Cependant il faudrait déterminer ce qu’on entend par gouvernement économique européen? Qui en sera le pilote?

 

L’Europe réfléchit à ce qu’impliquerait l’établissement d’un tel mécanisme. Le Conseil européen a récemment demandé à son Président, Herman VAN ROMPUY, de prendre la tête d’un groupe de travail permettant de dégager des pistes pour un gouvernement économique européen. 

 

Ce qui est certain, c’est que l’on ne pourra recommencer comme avant. L’Europe doit trouver une solution pérenne pour éviter la survenance de nouvelles crises qui menaceraient à nouveau l’Europe toute entière.

 

Ceci est d’autant plus vrai que l’Espagne, le Portugal ou l’Irlande se trouvent dans une situation budgétaire délicate.

 

Pour contrer un éventuel « effet domino » qui pourrait déstabiliser l’ensemble de la zone euro, je suis convaincue qu’il faut commencer par constituer une structure économique simplifiée et cohérente.

 

Hier, à l’occasion d’une réunion exceptionnelle, l’Union européenne s’est mise d’accord sur l’établissement d’un plan historique de stabilisation de la zone.

 

Ce nouveau dispositif est tout à fait innovant et met en place une sorte de « FMI européen ». Comment fonctionne-t-il ?

 

Il s’agit d’un système à deux niveaux :

 

Le premier niveau consiste en la création d’un fonds de 60 milliards géré par la Commission européenne pour les pays membres de la zone euro. Ce fonds permettrait de venir en aide aux Etats en difficultés.

 

Puis, sur un deuxième niveau se trouve une enveloppe maximale de 440 milliards d’euros. En clair, les Etats dont la santé financière est meilleure pourront garantir les emprunts des Etats les plus faibles.
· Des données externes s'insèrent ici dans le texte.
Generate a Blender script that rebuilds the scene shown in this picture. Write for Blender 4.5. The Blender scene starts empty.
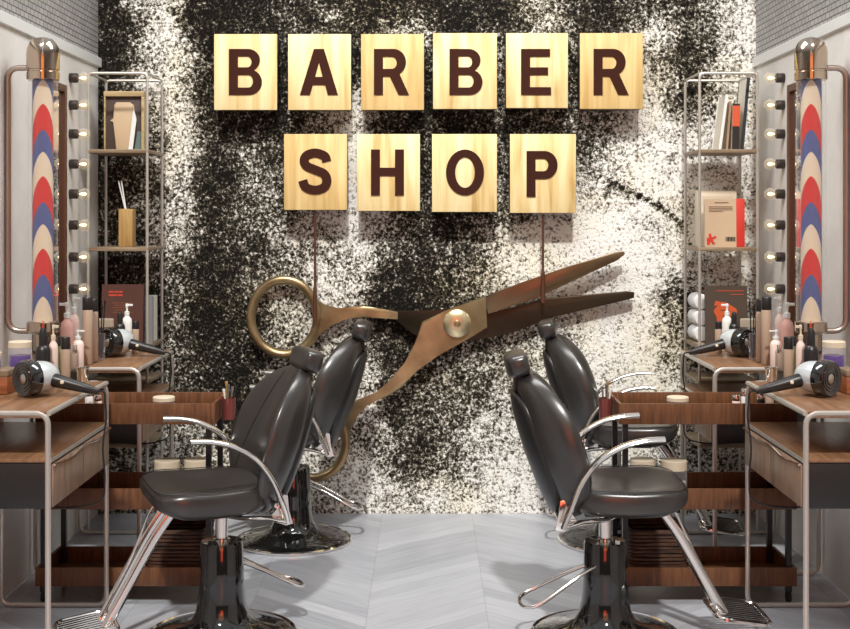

Le FMI y ajoutera 250 milliards d’euros supplémentaires.

 

C’est aussi cela l’Europe qui protège, car en mettant en œuvre un plan historique ce sont l’ensemble des citoyens européens qui sont protégés.

 

N’oublions cependant pas que cette initiative ne doit pas laisser sous-entendre qu’à présent, les Etats peuvent dépenser sans compter ! Ce mécanisme mis en place est un « mécanisme d’urgence », les Etats doivent  maitriser au mieux leurs dépenses publiques.